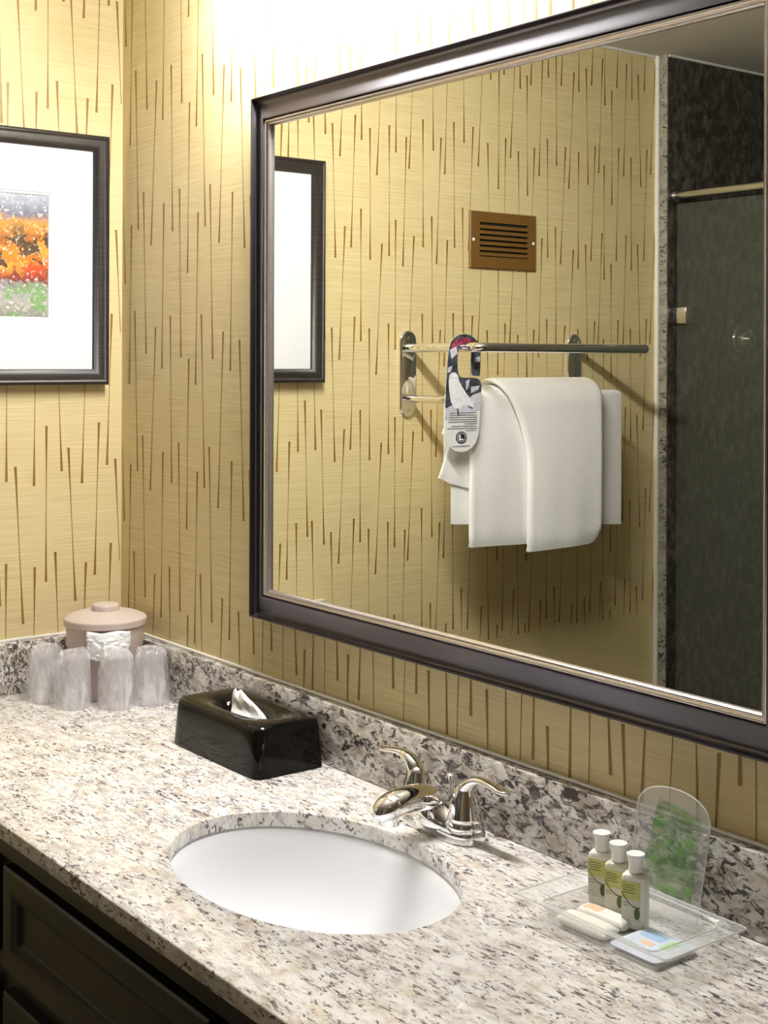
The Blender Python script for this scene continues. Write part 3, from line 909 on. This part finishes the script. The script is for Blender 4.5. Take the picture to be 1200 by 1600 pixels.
for sgn in (-1, 1):
    hx = sgn * 0.0505
    bm = bmesh.new()
    lathe(bm, [(0.0255, 0.015), (0.0262, 0.018), (0.0255, 0.024), (0.0232, 0.0270), (0.0240, 0.0290), (0.0236, 0.032), (0.0215, 0.042), (0.0188, 0.053), (0.0160, 0.062), (0.0138, 0.068), (0.0095, 0.0735), (0.002, 0.0755)], c=(hx, 0, 0), N=36)
    hb = finish(bm, 'handle_hub', 'chrome', parent=fc, ang=50)
    bm = bmesh.new()
    P = smooth_path([(hx - sgn * 0.004, 0, 0.050, 0.0125, 0.0105), (hx + sgn * 0.001, 0, 0.066, 0.0130, 0.0105), (hx + sgn * 0.012, 0, 0.0785, 0.0115, 0.0080), (hx + sgn * 0.030, 0, 0.0855, 0.0088, 0.0052),
                     (hx + sgn * 0.052, 0, 0.0850, 0.0090, 0.0042), (hx + sgn * 0.070, 0, 0.0825, 0.0098, 0.0036), (hx + sgn * 0.080, 0, 0.0822, 0.0080, 0.0032), (hx + sgn * 0.084, 0, 0.0825, 0.0035, 0.002)], 6)
    tube(bm, [q[:3] for q in P], [(q[3], q[4]) for q in P], N=20)
    finish(bm, 'lever', 'chrome', parent=hb, ang=60)
bm = bmesh.new()
lathe(bm, [(0.0028, 0.015), (0.0024, 0.035), (0.0030, 0.052), (0.0034, 0.060), (0.0068, 0.069), (0.0070, 0.071), (0.0050, 0.0725), (0.001, 0.073)], c=(-0.004, 0.022, 0), N=20)
finish(bm, 'lift_rod', 'chrome', parent=fc, ang=50)

# ================================================================== tissue box
TX, TY = 0.621, -0.0895
tb = thing('tissue_box_cover', 'glossy black tissue box cover against the backsplash', 'tissue box', (TX, TY, 0.0005))
bm = bmesh.new()
hx_, hy_, hh = 0.1335, 0.0655, 0.0775
lp = [sup(0, 0, hx_ - 0.004, hy_ - 0.004, 14, 0.0), sup(0, 0, hx_, hy_, 12, 0.0), sup(0, 0, hx_ - 0.0015, hy_ - 0.0015, 12, 0.02), sup(0, 0, hx_ - 0.0045, hy_ - 0.0045, 11, hh - 0.010),
      sup(0, 0, hx_ - 0.0060, hy_ - 0.0060, 10, hh - 0.004), sup(0, 0, hx_ - 0.0095, hy_ - 0.0095, 9, hh - 0.0008), sup(0, 0, hx_ - 0.014, hy_ - 0.014, 8, hh),
      sup(0, 0, 0.088, 0.038, 3.0, hh - 0.0006), sup(0, 0, 0.078, 0.031, 2.6, hh - 0.004), sup(0, 0, 0.068, 0.025, 2.4, hh - 0.010), sup(0, 0, 0.062, 0.020, 2.3, hh - 0.018), sup(0, 0, 0.060, 0.018, 2.3, hh - 0.030)]
loft(bm, lp, False, True)
finish(bm, 'cover', 'black_gloss', parent=tb, ang=60)
ts = thing('tissue', 'white tissue sticking up from the black box', 'tissue', (TX - 0.008, TY, 0.062))
bm = bmesh.new()
rings = []
for k in range(13):
    tt = k / 12
    z = 0.034 * tt
    L_ = 0.040 * (1 - tt) ** 0.85 + 0.007
    W_ = 0.012 * (1 - tt) ** 0.8 + 0.0035
    sh_ = 0.008 - 0.020 * tt
    ring_ = []
    for j in range(28):
        a = 2 * math.pi * j / 28
        wob_ = 1 + 0.20 * math.sin(3 * a + 4 * tt) * (1 - 0.4 * tt) + 0.10 * math.sin(7 * a + 2 + 3 * tt)
        ring_.append((sh_ + L_ * math.cos(a) * wob_, W_ * math.sin(a) * wob_ + 0.003 * math.sin(5 * tt), z + 0.005 * math.sin(2 * a + 1) * (0.3 + tt)))
    rings.append(ring_)
loft(bm, rings, True, True)
finish(bm, 'sheet', 'tissue', parent=ts, ang=28)

# ================================================================== ice bucket
BX, BY = 0.122, -0.094
ib = thing('ice_bucket', 'taupe plastic ice bucket with flat knobbed lid in the corner', 'ice bucket', (BX, BY, 0.0005))
bm = bmesh.new()
lathe(bm, [(0.054, 0.0), (0.062, 0.001), (0.0625, 0.006), (0.067, 0.06), (0.0725, 0.110), (0.0740, 0.136), (0.071, 0.137)], N=64)
finish(bm, 'bucket', 'bucket', parent=ib, ang=50)
bm = bmesh.new()
lathe(bm, [(0.070, 0.1340), (0.0770, 0.1340), (0.0778, 0.1350), (0.0782, 0.1450), (0.0774, 0.1472), (0.0755, 0.1486), (0.062, 0.1545), (0.045, 0.1585), (0.0262, 0.1600)], N=64)
lid = finish(bm, 'lid', 'bucket', parent=ib, ang=22)
bm = bmesh.new()
lathe(bm, [(0.0262, 0.1595), (0.0258, 0.168), (0.0250, 0.1705), (0.0225, 0.1722), (0.012, 0.1728), (0.002, 0.173)], N=48)
finish(bm, 'knob', 'bucket', parent=lid, ang=40)
# folded silver liner tucked over the front of the bucket
ln_ = thing('bucket_liner', 'crinkled silvery liner packet on the front of the ice bucket', 'liner', (BX, BY, 0.085))
bm = bmesh.new()
rows = []
a0 = math.atan2(-1.17, 2.39) + 0.08
rnd = random.Random(4)
for k in range(15):
    tt = k / 14
    z = 0.0475 - 0.052 * tt
    row = []
    for j in range(19):
        s_ = j / 18 - 0.5
        a = a0 + s_ * (1.05 - 0.06 * tt)
        r_ = 0.0745 + (0.0045 if 0.0 < tt < 1 else 0.003) + rnd.uniform(0, 0.0035) + 0.006 * math.sin(3.1 * tt) * math.cos(2.6 * s_)
        row.append((r_ * math.cos(a), r_ * math.sin(a), z + 0.0015 * math.sin(9 * s_)))
    rows.append(row)
loft(bm, rows, False, False, closed=False)
finish(bm, 'film', 'foil', parent=ln_, ang=25, solid=0.001)

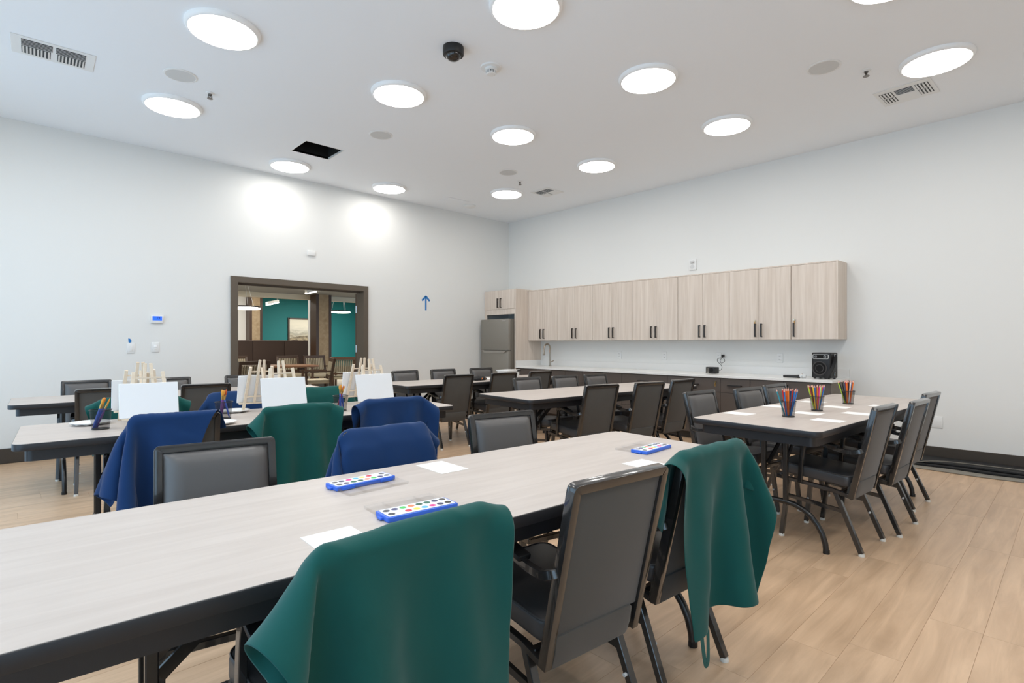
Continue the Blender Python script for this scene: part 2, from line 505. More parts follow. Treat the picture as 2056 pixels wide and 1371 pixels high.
def vent(x, y, rz, lx, ly, label, banks):
    """ceiling register: plate, dark slots and louvre blades"""
    t = thing('ceiling_vent', label, 'vent', (x, y, H), rz, 'ceiling air vents')
    MB().span((-lx / 2, -ly / 2, -.006), (lx / 2, ly / 2, 0)).build('plate', M_white, t, bevel=.003, seg=1)
    for (x0, x1, y0, y1, n, along) in banks:
        MB().span((x0, y0, -.0075), (x1, y1, -.006)).build('slot', M_slot, t, smooth=False)
        for i in range(n):
            q = MB()
            if along == 'x':
                yy = y0 + (y1 - y0) * (i + .5) / n
                q.box(((x0 + x1) / 2, yy, -.010), (x1 - x0, (y1 - y0) / n * .42, .0025), Matrix.Rotation(R(-25), 3, 'X'))
            else:
                xx = x0 + (x1 - x0) * (i + .5) / n
                q.box((xx, (y0 + y1) / 2, -.010), ((x1 - x0) / n * .5, y1 - y0, .0025), Matrix.Rotation(R(25), 3, 'Y'))
            q.build('louvre', M_white, t, smooth=False)
vent(.29, 5.50, R(178), .50, .33, 'white slotted air vent at the far upper left of the ceiling',
     [(-.19, -.01, .015, .125, 5, 'x'), (.01, .19, .015, .125, 5, 'x'), (-.19, -.02, -.125, .010, 8, 'y'), (.02, .19, -.125, .010, 8, 'y')])
vent(5.92, 1.08, R(88), .42, .40, 'white air vent under the large right hand ceiling light',
     [(-.18, -.085, .01, .13, 4, 'y'), (-.18, -.085, -.13, -.01, 4, 'y'), (-.065, .065, .01, .13, 5, 'x'), (.085, .18, .01, .13, 4, 'y'), (.085, .18, -.13, -.01, 4, 'y')])
vent(5.92, 5.49, R(88), .36, .36, 'small white air vent on the ceiling above the fridge corner',
     [(-.14, -.01, .0, .13, 5, 'x'), (.01, .14, .0, .13, 5, 'x'), (.01, .14, -.13, -.01, 4, 'y')])

# ------------------------------------------------------------------ wall devices
def on_left(x, z): return (x, YD, z)
t = thing('thermostat', 'white wall thermostat with a lit blue screen', 'thermostat', (1.305, YD, 1.483))
MB().span((-.062, -.024, -.045), (.062, 0, .045)).build('case', M_white, t, bevel=.006)
MB().span((-.047, -.0255, -.012), (.047, -.0235, .036)).build('screen', M_screen, t, smooth=False)
def text(s, size, m, parent, loc, rot, name='lettering', align='CENTER', depth=.0004):
    c = bpy.data.curves.new(name, 'FONT'); c.body = s; c.size = size; c.align_x = align; c.align_y = 'CENTER'; c.extrude = depth
    o = bpy.data.objects.new(name, c); COL.objects.link(o)
    c.materials.append(m)
    bpy.context.view_layer.update()
    me = bpy.data.meshes.new_from_object(o.evaluated_get(bpy.context.evaluated_depsgraph_get()))
    bpy.data.objects.remove(o)
    o = bpy.data.objects.new(name, me); COL.objects.link(o)
    o.location = loc; o.rotation_euler = rot; o.parent = parent
    return o
text('74', .034, M_ink, t, (.012, -.0262, .017), (R(90), 0, 0), 'digits')
def switch(x, z, label, kind):
    t = thing('light_switch', label, 'switch', (x, YD, z))
    MB().span((-.037, -.008, -.058), (.037, 0, .058)).build('cover_plate', M_white, t, bevel=.003)
    if kind == 0:
        MB().span((-.017, -.012, -.034), (.017, -.007, .034)).build('rocker', M_white, t, bevel=.002)
    else:
        MB().span((-.015, -.012, -.005), (.015, -.007, .026)).build('sensor_window', mat('sensor_white', rgb(255, 255, 255), .2), t, bevel=.002)
        MB().span((-.012, -.011, -.026), (.012, -.007, -.010)).build('button', M_white, t, bevel=.002)
switch(1.053, 1.150, 'white rocker light switch with blue tape stuck above it', 0)
switch(1.29, 1.157, 'white wall switch with a bright square window, under the thermostat', 1)
tp = MB().prism([(-.016, .028), (.002, .024), (.014, .004), (.012, -.018), (-.006, -.022), (-.014, -.012)], 0, .001)
o = tp.build('tape_piece', M_tape); o.rotation_euler = (R(90), 0, 0); o.location = (1.046, YD - .0005, 1.232)
tag(o, 'small torn piece of blue tape stuck above a light switch', 'tape')
t = thing('tape_arrow', 'blue tape arrow pointing up on the door wall', 'tape arrow', (5.058, YD, 1.86))
MB().span((-.015, -.0015, -.115), (.015, -.0005, .10)).build('shaft', M_tape, t, smooth=False)
for s in (-1, 1):
    MB().box((s * .036, -.002, .080), (.11, .001, .032), Matrix.Rotation(R(s * 45), 3, 'Y')).build('arrow_head', M_tape, t, smooth=False)
o = MB().span((-.055, -.02, -.035), (.055, 0, .035)).build('wall_sensor', M_white, bevel=.005); o.location = (3.135, YD, 2.465)
tag(o, 'small white box fixed high on the wall above the doorway', 'sensor')
t = thing('strobe_alarm', 'white fire alarm strobe on the wall above the cabinets', 'alarm', (XR, 3.68, 2.29))
MB().span((-.02, -.055, -.075), (0, .055, .075)).build('plate', M_white, t, bevel=.004)
MB().span((-.045, -.028, .02), (-.018, .028, .055)).build('flash_lens', M_grille, t, bevel=.006)
MB().lathe([(.03, -.022), (.03, -.018)], (0, 0, -.03), 20, axis='x').build('horn', M_grille, t)
def outlet(x, y, z, label, n=2, w=.072, blank=False):
    t = thing('wall_outlet', label, 'outlet', (x, y, z))
    MB().span((-.007, -w / 2, -.058), (0, w / 2, .058)).build('cover_plate', M_white, t, bevel=.003)
    if not blank:
        for s in (-1, 1):
            MB().span((-.009, -.017, s * .021 - .014), (-.006, .017, s * .021 + .014)).build('socket', M_white, t, bevel=.002)
            MB().span((-.0095, -.008, s * .021 - .004), (-.0085, -.005, s * .021 + .006)).span((-.0095, .005, s * .021 - .004), (-.0085, .008, s * .021 + .006)).build('slots', M_slot, t, smooth=False)
outlet(XR, 2.535, 1.022, 'white double outlet on the wall between the black pencil sharpener and black speaker')
outlet(XR, 3.314, 1.022, 'white double outlet above the pencil sharpener with a plug in it')
outlet(XR, 4.12, 1.02, 'white double outlet on the wall right of the faucet, third from the right')
outlet(XR, 4.90, 1.02, 'white double outlet on the wall nearest the faucet')
outlet(XR, 1.02, .40, 'white blank wall plate low on the right wall by the pencil table', w=.12, blank=True)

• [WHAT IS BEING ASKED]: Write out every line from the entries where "scene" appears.

• [THE OUTPUT]:
The Blender Python script for this scene continues. Write part 3, from line 909 on. This part finishes the script. The script is for Blender 4.5. Take the picture to be 1200 by 1600 pixels.
Continue the Blender Python script for this scene: part 2, from line 505. More parts follow. Treat the picture as 2056 pixels wide and 1371 pixels high.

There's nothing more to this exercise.